- [What to produce]
Render every entry verbatim.
Begin Available data
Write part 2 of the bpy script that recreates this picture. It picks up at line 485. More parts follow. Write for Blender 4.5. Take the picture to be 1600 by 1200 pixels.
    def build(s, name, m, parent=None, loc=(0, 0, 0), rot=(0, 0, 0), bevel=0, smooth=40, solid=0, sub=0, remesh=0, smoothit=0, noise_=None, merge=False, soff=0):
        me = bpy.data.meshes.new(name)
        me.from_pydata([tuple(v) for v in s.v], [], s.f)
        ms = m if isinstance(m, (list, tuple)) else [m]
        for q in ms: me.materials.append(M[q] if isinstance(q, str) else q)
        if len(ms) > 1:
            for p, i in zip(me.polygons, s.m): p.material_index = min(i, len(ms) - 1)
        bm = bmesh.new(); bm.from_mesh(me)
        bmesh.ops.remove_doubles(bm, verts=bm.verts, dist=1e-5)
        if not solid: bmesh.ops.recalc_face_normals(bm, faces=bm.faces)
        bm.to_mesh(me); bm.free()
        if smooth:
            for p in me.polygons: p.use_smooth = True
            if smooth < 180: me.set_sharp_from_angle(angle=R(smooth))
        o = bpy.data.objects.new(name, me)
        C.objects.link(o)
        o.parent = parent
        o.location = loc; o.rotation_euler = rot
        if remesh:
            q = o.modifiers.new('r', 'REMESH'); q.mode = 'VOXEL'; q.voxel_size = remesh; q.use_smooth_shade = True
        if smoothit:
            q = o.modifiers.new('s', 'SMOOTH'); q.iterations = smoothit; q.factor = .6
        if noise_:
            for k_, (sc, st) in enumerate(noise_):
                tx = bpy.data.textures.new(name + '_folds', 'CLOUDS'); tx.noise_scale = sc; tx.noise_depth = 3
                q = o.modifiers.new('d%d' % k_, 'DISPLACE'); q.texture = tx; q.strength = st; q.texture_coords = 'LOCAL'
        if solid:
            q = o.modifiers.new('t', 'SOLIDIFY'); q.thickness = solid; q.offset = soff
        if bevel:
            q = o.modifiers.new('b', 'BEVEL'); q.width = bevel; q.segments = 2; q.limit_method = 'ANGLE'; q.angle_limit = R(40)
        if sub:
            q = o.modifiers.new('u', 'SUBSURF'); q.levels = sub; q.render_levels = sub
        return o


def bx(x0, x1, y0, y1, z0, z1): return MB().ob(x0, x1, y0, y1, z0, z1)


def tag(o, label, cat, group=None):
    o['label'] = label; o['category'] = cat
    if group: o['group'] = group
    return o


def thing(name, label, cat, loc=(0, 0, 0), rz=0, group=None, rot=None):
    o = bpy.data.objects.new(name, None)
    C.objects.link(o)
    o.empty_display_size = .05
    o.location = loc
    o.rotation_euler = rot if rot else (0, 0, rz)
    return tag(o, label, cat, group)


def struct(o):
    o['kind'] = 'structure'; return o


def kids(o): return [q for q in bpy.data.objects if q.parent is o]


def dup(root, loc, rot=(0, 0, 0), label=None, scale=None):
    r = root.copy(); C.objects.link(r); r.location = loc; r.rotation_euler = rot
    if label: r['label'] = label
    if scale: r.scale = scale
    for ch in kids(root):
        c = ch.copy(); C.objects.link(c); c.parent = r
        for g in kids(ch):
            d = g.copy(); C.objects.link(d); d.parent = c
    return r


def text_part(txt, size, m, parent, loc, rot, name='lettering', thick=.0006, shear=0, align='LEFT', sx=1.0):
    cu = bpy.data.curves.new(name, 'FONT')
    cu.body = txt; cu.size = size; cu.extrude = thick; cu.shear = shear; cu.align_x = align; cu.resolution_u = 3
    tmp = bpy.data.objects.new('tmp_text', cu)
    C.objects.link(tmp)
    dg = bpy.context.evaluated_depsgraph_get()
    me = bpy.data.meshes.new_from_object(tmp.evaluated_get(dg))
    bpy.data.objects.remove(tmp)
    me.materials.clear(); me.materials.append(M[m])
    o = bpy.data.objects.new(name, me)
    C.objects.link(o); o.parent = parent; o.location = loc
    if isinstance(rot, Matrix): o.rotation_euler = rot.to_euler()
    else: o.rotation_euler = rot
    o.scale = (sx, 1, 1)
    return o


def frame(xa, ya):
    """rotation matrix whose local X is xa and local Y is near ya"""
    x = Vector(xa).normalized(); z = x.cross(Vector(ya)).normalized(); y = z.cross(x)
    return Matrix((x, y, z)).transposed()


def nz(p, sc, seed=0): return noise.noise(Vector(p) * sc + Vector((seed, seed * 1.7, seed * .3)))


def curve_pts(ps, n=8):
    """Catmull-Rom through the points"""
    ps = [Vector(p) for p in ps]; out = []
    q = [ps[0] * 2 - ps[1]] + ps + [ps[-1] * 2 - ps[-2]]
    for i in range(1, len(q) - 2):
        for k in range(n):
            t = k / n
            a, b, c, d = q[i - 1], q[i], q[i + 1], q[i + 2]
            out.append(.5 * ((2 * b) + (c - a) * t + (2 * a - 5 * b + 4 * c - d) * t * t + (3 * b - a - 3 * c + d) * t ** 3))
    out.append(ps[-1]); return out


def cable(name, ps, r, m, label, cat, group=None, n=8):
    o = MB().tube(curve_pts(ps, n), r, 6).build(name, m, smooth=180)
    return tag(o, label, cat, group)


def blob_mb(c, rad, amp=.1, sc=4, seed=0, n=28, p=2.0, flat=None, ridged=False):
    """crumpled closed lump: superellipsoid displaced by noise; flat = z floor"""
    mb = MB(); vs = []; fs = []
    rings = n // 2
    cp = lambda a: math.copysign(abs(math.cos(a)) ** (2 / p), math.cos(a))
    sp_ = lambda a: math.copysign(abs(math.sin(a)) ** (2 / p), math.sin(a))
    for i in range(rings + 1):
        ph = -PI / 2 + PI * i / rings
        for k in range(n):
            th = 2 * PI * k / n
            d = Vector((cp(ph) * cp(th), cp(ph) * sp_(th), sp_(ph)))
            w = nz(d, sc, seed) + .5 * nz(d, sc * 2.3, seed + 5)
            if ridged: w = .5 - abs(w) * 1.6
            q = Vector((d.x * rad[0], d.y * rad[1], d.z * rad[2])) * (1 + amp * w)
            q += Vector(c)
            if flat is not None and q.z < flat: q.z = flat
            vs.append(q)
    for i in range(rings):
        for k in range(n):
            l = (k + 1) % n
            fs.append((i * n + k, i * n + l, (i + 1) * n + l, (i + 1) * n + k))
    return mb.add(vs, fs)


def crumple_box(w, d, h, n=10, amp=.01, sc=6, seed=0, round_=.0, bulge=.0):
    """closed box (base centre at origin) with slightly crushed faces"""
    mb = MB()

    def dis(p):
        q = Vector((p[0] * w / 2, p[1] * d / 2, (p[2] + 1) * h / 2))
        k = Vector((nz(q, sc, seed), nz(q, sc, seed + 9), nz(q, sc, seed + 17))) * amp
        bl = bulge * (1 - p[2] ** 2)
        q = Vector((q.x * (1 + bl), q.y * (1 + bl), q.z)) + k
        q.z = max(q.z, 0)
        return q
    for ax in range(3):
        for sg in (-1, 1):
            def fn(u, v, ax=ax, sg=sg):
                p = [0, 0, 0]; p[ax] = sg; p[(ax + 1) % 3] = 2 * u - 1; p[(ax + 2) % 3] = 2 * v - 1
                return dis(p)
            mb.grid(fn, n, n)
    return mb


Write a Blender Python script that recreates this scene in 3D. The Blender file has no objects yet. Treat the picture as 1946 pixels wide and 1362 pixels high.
End Available data
- [Solution to the problem]
Write part 2 of the bpy script that recreates this picture. It picks up at line 485. More parts follow. Write for Blender 4.5. Take the picture to be 1600 by 1200 pixels.
    def build(s, name, m, parent=None, loc=(0, 0, 0), rot=(0, 0, 0), bevel=0, smooth=40, solid=0, sub=0, remesh=0, smoothit=0, noise_=None, merge=False, soff=0):
        me = bpy.data.meshes.new(name)
        me.from_pydata([tuple(v) for v in s.v], [], s.f)
        ms = m if isinstance(m, (list, tuple)) else [m]
        for q in ms: me.materials.append(M[q] if isinstance(q, str) else q)
        if len(ms) > 1:
            for p, i in zip(me.polygons, s.m): p.material_index = min(i, len(ms) - 1)
        bm = bmesh.new(); bm.from_mesh(me)
        bmesh.ops.remove_doubles(bm, verts=bm.verts, dist=1e-5)
        if not solid: bmesh.ops.recalc_face_normals(bm, faces=bm.faces)
        bm.to_mesh(me); bm.free()
        if smooth:
            for p in me.polygons: p.use_smooth = True
            if smooth < 180: me.set_sharp_from_angle(angle=R(smooth))
        o = bpy.data.objects.new(name, me)
        C.objects.link(o)
        o.parent = parent
        o.location = loc; o.rotation_euler = rot
        if remesh:
            q = o.modifiers.new('r', 'REMESH'); q.mode = 'VOXEL'; q.voxel_size = remesh; q.use_smooth_shade = True
        if smoothit:
            q = o.modifiers.new('s', 'SMOOTH'); q.iterations = smoothit; q.factor = .6
        if noise_:
            for k_, (sc, st) in enumerate(noise_):
                tx = bpy.data.textures.new(name + '_folds', 'CLOUDS'); tx.noise_scale = sc; tx.noise_depth = 3
                q = o.modifiers.new('d%d' % k_, 'DISPLACE'); q.texture = tx; q.strength = st; q.texture_coords = 'LOCAL'
        if solid:
            q = o.modifiers.new('t', 'SOLIDIFY'); q.thickness = solid; q.offset = soff
        if bevel:
            q = o.modifiers.new('b', 'BEVEL'); q.width = bevel; q.segments = 2; q.limit_method = 'ANGLE'; q.angle_limit = R(40)
        if sub:
            q = o.modifiers.new('u', 'SUBSURF'); q.levels = sub; q.render_levels = sub
        return o


def bx(x0, x1, y0, y1, z0, z1): return MB().ob(x0, x1, y0, y1, z0, z1)


def tag(o, label, cat, group=None):
    o['label'] = label; o['category'] = cat
    if group: o['group'] = group
    return o


def thing(name, label, cat, loc=(0, 0, 0), rz=0, group=None, rot=None):
    o = bpy.data.objects.new(name, None)
    C.objects.link(o)
    o.empty_display_size = .05
    o.location = loc
    o.rotation_euler = rot if rot else (0, 0, rz)
    return tag(o, label, cat, group)


def struct(o):
    o['kind'] = 'structure'; return o


def kids(o): return [q for q in bpy.data.objects if q.parent is o]


def dup(root, loc, rot=(0, 0, 0), label=None, scale=None):
    r = root.copy(); C.objects.link(r); r.location = loc; r.rotation_euler = rot
    if label: r['label'] = label
    if scale: r.scale = scale
    for ch in kids(root):
        c = ch.copy(); C.objects.link(c); c.parent = r
        for g in kids(ch):
            d = g.copy(); C.objects.link(d); d.parent = c
    return r


def text_part(txt, size, m, parent, loc, rot, name='lettering', thick=.0006, shear=0, align='LEFT', sx=1.0):
    cu = bpy.data.curves.new(name, 'FONT')
    cu.body = txt; cu.size = size; cu.extrude = thick; cu.shear = shear; cu.align_x = align; cu.resolution_u = 3
    tmp = bpy.data.objects.new('tmp_text', cu)
    C.objects.link(tmp)
    dg = bpy.context.evaluated_depsgraph_get()
    me = bpy.data.meshes.new_from_object(tmp.evaluated_get(dg))
    bpy.data.objects.remove(tmp)
    me.materials.clear(); me.materials.append(M[m])
    o = bpy.data.objects.new(name, me)
    C.objects.link(o); o.parent = parent; o.location = loc
    if isinstance(rot, Matrix): o.rotation_euler = rot.to_euler()
    else: o.rotation_euler = rot
    o.scale = (sx, 1, 1)
    return o


def frame(xa, ya):
    """rotation matrix whose local X is xa and local Y is near ya"""
    x = Vector(xa).normalized(); z = x.cross(Vector(ya)).normalized(); y = z.cross(x)
    return Matrix((x, y, z)).transposed()


def nz(p, sc, seed=0): return noise.noise(Vector(p) * sc + Vector((seed, seed * 1.7, seed * .3)))


def curve_pts(ps, n=8):
    """Catmull-Rom through the points"""
    ps = [Vector(p) for p in ps]; out = []
    q = [ps[0] * 2 - ps[1]] + ps + [ps[-1] * 2 - ps[-2]]
    for i in range(1, len(q) - 2):
        for k in range(n):
            t = k / n
            a, b, c, d = q[i - 1], q[i], q[i + 1], q[i + 2]
            out.append(.5 * ((2 * b) + (c - a) * t + (2 * a - 5 * b + 4 * c - d) * t * t + (3 * b - a - 3 * c + d) * t ** 3))
    out.append(ps[-1]); return out


def cable(name, ps, r, m, label, cat, group=None, n=8):
    o = MB().tube(curve_pts(ps, n), r, 6).build(name, m, smooth=180)
    return tag(o, label, cat, group)


def blob_mb(c, rad, amp=.1, sc=4, seed=0, n=28, p=2.0, flat=None, ridged=False):
    """crumpled closed lump: superellipsoid displaced by noise; flat = z floor"""
    mb = MB(); vs = []; fs = []
    rings = n // 2
    cp = lambda a: math.copysign(abs(math.cos(a)) ** (2 / p), math.cos(a))
    sp_ = lambda a: math.copysign(abs(math.sin(a)) ** (2 / p), math.sin(a))
    for i in range(rings + 1):
        ph = -PI / 2 + PI * i / rings
        for k in range(n):
            th = 2 * PI * k / n
            d = Vector((cp(ph) * cp(th), cp(ph) * sp_(th), sp_(ph)))
            w = nz(d, sc, seed) + .5 * nz(d, sc * 2.3, seed + 5)
            if ridged: w = .5 - abs(w) * 1.6
            q = Vector((d.x * rad[0], d.y * rad[1], d.z * rad[2])) * (1 + amp * w)
            q += Vector(c)
            if flat is not None and q.z < flat: q.z = flat
            vs.append(q)
    for i in range(rings):
        for k in range(n):
            l = (k + 1) % n
            fs.append((i * n + k, i * n + l, (i + 1) * n + l, (i + 1) * n + k))
    return mb.add(vs, fs)


def crumple_box(w, d, h, n=10, amp=.01, sc=6, seed=0, round_=.0, bulge=.0):
    """closed box (base centre at origin) with slightly crushed faces"""
    mb = MB()

    def dis(p):
        q = Vector((p[0] * w / 2, p[1] * d / 2, (p[2] + 1) * h / 2))
        k = Vector((nz(q, sc, seed), nz(q, sc, seed + 9), nz(q, sc, seed + 17))) * amp
        bl = bulge * (1 - p[2] ** 2)
        q = Vector((q.x * (1 + bl), q.y * (1 + bl), q.z)) + k
        q.z = max(q.z, 0)
        return q
    for ax in range(3):
        for sg in (-1, 1):
            def fn(u, v, ax=ax, sg=sg):
                p = [0, 0, 0]; p[ax] = sg; p[(ax + 1) % 3] = 2 * u - 1; p[(ax + 2) % 3] = 2 * v - 1
                return dis(p)
            mb.grid(fn, n, n)
    return mb


Write a Blender Python script that recreates this scene in 3D. The Blender file has no objects yet. Treat the picture as 1946 pixels wide and 1362 pixels high.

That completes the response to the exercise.